We don’t know much about his years afterwards, when he was undoubtedly a teenager with a crush on a girl, when he tried to learn the art of woodsplitting and bench-making, when he maybe had waaay too much wine at a wedding feast, when he discovered his body’s strength and agility and won a few contests against his friends. But we do know that he was searching for the answer to those big questions, and finally found himself in front of his crazy cousin John the Baptizer. From that moment on, he knew that his sole purpose in life was to find a way to the Source of Everything, and to get there, he understood that he had to let go of Everything that he was. Nailed to that cross, that’s how he found his way to the Source, where love lives.
Jesus never created a business plan for the Catholic Church. If anything, he tried to demonstrate to his own Jewish people that they had lost their way in such a tangle of rules and regulations that they couldn’t even find the God they so desired.
Our church has lost its way because we have forgotten that it is about being disciples of Jesus, following him to the Source of Everything, and the only way to do that is to let go of our selves in Him. He is the only way to find the peace and completeness that we have been searching for all our lives. Those priests and bishops and others who are listed in that grand jury report stopped following him, just as we do ourselves when we realize the toll that following Jesus exacts on anyone who truly is a Christian.
This church of which we are a part began on that day when the disciple whom Jesus loved the most looked into an empty cave of a tomb, saw absolutely nothing there, and believed. He believed in the unbelievable, and we too have thrown all our hope at the light that was born in the darkness there. We need to believe that when we die we will not be sentenced to the great Nothingness, but rather that we will be at peace and "draped in Light". It is a mind-blowing story into which we have woven our hearts: the Mother whose humility allowed her to be a vessel for preposterous birth, and the foster father who protected her honor and embraced her alien infant as his own; the boy who became the ANSWER to every question we have ever harbored. And the ridiculous, absurd, mind-blowing testimony that the Lord of All Universes yawned, stretched out his dead meat of a body, and raised his limbs from the slab of eternal death to live again. That's why we are here today, and it's why we get up from our own sleepy-time beds every morning with a purpose and a point to every moment that has been gifted to us.
My sisters and brothers, there is no doubt that our church is a house that needs a deep cleansing, this dwelling where depravity and wickedness has festered, where evil has been given the penthouse, where all of the seven deadly sins and their cousins have been entertained.

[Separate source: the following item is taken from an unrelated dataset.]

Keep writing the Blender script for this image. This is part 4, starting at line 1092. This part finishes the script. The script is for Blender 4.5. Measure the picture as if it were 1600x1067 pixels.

But it is also a house where hope lives, and hope is the greatest of mercies, isn't it. It hovers over us in these walls, it flies between us in the pews, it seeks to make a direct hit on our hearts. And lucky us, it leads us to this holy kitchen table, to the miracle that can only be seen with a Spirit's light, to sup here on our hope in him and with him forever and ever and ever and ever, world without end, amen, amen, amen.